Una squadra senza allenatore è come una torta panna e nocciola senza ciliegina.

Proprio così, un allenatore può essere considerato la classica “ciliegina sulla torta”, un idioma che, nel nostro caso, porta all’aggiunta di un ingrediente ottimo così da rendere migliore il prodotto. Certo, qualcuno potrebbe obbiettare sul fatto che una ciliegia vale l’altra, ma questa teoria, peraltro non vera, non può essere applicata nel caso in questione, soprattutto se la “nostra ciliegia” ha fatto la differenza in questi ultimi due lunghi, ed estremamente emozionanti, anni.

Lo sapete da dove proviene la ciliegia più bella (e buona) d’Italia? Da Roseto Capo Spulico, una gemma nascosta della Calabria di circa 2.000 abitanti, situato nell’Alto Ionio Cosentino. Stessa terra in cui, nell’agosto del 1971, nacque Domenico Toscano, la ciliegina di questa bella e appetitosa torta chiamata Cesena FC, che dopo averne assaggiate due fette, non vedi l’ora di sentirne anche una terza, e una quarta.

In occasione di una vacanza trascorsa nella “Grande Mela”, fui rapito dalla fioritura dei ciliegi, a Central Park, durante una camminata digestiva, un ottimo modo per conoscere le diverse varietà di ciliegio che si possono trovare nel parco. Ricordo due specie in particolare, lo Yoshino e il Kwansan, che fioriscono a fine aprile e inizio maggio.

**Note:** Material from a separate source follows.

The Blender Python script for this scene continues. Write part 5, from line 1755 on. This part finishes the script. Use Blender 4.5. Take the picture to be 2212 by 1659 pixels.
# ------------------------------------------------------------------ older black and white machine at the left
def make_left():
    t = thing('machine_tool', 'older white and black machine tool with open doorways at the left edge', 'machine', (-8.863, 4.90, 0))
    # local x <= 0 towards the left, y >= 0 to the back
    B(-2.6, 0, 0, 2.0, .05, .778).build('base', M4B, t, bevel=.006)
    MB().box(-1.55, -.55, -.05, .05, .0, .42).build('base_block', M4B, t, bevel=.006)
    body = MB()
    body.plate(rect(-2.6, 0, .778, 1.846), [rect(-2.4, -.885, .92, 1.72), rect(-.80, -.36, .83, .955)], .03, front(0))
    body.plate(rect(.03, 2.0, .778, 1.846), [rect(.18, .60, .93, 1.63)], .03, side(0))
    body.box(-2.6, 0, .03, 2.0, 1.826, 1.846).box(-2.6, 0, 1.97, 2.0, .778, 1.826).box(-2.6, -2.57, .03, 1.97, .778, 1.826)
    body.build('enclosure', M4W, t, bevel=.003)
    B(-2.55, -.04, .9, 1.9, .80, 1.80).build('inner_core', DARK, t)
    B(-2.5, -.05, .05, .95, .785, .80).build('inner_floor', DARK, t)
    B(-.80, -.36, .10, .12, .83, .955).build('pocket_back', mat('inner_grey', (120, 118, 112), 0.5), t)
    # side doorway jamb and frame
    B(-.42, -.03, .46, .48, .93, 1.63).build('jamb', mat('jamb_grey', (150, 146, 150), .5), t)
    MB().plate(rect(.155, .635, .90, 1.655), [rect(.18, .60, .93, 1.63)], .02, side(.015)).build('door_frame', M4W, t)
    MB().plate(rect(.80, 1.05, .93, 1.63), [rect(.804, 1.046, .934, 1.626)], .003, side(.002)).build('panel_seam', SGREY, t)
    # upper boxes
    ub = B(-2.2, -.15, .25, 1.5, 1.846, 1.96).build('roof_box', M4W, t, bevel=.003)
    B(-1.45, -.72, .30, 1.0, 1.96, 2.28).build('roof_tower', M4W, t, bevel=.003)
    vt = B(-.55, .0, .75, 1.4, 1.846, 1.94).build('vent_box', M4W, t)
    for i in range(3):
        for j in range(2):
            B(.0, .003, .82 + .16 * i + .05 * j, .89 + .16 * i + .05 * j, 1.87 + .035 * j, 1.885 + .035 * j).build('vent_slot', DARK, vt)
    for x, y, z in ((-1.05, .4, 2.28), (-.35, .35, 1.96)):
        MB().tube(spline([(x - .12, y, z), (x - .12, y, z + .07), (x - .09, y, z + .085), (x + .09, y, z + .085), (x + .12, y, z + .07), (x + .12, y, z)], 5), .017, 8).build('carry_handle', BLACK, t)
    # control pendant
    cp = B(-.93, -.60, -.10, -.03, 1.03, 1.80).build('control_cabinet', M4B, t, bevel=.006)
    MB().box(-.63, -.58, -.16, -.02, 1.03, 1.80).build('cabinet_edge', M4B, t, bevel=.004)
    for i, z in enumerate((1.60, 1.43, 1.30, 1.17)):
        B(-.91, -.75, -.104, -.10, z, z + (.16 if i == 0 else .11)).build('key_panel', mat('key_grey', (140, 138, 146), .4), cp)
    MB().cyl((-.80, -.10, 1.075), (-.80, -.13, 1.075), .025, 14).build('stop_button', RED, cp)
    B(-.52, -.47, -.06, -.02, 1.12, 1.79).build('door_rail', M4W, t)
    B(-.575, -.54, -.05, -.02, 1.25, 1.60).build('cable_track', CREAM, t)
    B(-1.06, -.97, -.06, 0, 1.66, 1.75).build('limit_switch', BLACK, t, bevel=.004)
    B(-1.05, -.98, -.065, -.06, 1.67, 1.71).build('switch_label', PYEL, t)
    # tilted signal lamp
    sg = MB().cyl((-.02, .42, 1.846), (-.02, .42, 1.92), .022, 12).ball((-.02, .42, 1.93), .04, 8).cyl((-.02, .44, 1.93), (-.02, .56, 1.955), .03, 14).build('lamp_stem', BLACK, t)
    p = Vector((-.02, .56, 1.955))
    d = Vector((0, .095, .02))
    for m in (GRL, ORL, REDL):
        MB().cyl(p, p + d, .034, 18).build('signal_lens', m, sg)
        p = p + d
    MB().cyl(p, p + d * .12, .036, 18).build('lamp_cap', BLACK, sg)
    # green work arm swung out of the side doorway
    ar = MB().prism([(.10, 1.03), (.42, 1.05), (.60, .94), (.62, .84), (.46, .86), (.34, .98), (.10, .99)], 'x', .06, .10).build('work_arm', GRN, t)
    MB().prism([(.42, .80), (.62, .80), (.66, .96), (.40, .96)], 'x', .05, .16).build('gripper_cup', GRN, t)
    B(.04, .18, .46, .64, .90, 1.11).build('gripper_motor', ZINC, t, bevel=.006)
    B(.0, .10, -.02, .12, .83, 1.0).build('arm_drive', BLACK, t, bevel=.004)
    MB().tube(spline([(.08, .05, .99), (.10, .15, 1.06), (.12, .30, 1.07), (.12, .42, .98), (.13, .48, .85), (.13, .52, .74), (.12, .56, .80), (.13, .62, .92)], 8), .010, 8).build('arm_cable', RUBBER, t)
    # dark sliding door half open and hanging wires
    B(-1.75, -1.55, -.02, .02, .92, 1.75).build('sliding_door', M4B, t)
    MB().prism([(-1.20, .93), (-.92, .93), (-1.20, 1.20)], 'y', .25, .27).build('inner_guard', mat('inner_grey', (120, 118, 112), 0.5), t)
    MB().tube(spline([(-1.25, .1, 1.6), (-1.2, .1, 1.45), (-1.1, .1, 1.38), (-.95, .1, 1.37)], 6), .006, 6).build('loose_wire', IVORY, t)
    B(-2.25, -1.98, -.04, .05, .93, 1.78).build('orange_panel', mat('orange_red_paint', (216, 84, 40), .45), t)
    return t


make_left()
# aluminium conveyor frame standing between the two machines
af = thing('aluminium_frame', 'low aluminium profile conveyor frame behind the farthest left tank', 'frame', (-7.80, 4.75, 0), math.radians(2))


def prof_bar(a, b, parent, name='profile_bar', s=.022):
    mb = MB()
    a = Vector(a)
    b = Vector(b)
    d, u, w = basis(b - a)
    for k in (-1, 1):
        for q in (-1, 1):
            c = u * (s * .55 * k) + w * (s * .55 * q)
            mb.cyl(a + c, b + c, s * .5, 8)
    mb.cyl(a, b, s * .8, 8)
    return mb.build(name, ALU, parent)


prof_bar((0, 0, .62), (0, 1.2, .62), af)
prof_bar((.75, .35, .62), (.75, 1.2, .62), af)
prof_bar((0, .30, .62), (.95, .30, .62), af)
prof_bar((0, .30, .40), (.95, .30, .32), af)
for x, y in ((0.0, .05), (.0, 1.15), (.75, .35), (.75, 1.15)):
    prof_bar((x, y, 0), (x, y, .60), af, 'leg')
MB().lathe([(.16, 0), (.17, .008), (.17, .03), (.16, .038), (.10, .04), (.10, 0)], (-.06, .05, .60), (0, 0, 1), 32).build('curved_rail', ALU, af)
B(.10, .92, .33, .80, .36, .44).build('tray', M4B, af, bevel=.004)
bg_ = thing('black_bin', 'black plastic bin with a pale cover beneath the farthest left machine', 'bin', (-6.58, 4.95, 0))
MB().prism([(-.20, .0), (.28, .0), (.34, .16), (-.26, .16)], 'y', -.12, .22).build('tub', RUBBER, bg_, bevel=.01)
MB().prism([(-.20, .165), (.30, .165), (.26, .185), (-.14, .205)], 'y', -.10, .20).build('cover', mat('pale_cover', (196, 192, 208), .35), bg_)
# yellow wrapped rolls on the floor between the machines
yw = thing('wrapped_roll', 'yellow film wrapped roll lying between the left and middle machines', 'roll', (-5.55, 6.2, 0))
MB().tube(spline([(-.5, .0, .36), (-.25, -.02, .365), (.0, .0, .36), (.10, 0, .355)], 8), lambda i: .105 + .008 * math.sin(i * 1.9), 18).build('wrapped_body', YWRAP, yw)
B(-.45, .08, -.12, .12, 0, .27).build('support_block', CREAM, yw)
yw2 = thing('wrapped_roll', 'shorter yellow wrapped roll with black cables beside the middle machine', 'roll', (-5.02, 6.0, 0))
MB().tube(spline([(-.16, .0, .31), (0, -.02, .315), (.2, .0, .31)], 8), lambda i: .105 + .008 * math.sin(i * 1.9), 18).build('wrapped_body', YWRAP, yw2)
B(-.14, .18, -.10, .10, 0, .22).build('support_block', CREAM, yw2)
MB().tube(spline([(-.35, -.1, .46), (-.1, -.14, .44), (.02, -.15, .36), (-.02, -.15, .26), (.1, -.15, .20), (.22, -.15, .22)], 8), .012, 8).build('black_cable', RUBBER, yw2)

Rimasi così colpito da tanta bellezza visiva e olfattiva, che decisi di visitare, questa volta a pagamento (sigh!), i giardini botanici di Brooklyn e New York, accorgendomi al temine delle visite, che gli alberi di ciliegio, noti anche come Sakura, incorniciavano lo skyline di New York City.

Ora, di certo, anche quegli alberi produrranno ciliegie squisite, da utilizzare per la realizzazione di invitanti cheesecake miste allo yogurt, o barattoli di ciliegie al maraschino, piuttosto che per il cocktail che amo alla follia e che quest’anno festeggia il 150° dalla nascita: il “Manhattan”, titolo del miglior film di Woody Allen, composto da rye whisky o in alternativa bourbon, vermouth rosso, un goccio d’angostura e guarnito da una ciliegia sotto spirito.

Un vecchio barman che conobbi nel secolo scorso in un luogo imprecisato del Pianeta Terra, mi consigliò di sorseggiarlo in momenti di meditazione e conversazione. Il consiglio dell’uomo della strada, avendo per le mani una ciliegina tra le più pregiate, è quello di sedersi ad un tavolo di un bar, dove il barman sia in grado di conoscere la differenza tra colino, strainer e cobbler shaker, ordinare cocktail Manhattan con buccia fresca di limone o arancio e conversare, meditando a lungo, sul futuro immediato della torta bianconera.

Mia nonna Attilia, che Dio l’abbia in gloriami ha sempre detto che le ciliegie sono buone fino al 24 giugno, il giorno di San Giovanni Battista, Patrono di Cesena, poi non si possono più mangiare perché pare che al loro interno spuntino quei vermetti che tutti o quasi, almeno una volta nella vita, hanno visto dentro al frutto.

Trattasi solamente di una credenza popolare? Può anche darsi, ma da quando ne sono venuto a conoscenza, non ho più mangiato ciliegie dal giorno successivo alla festa del Santo Patrono. Il countdown è già partito.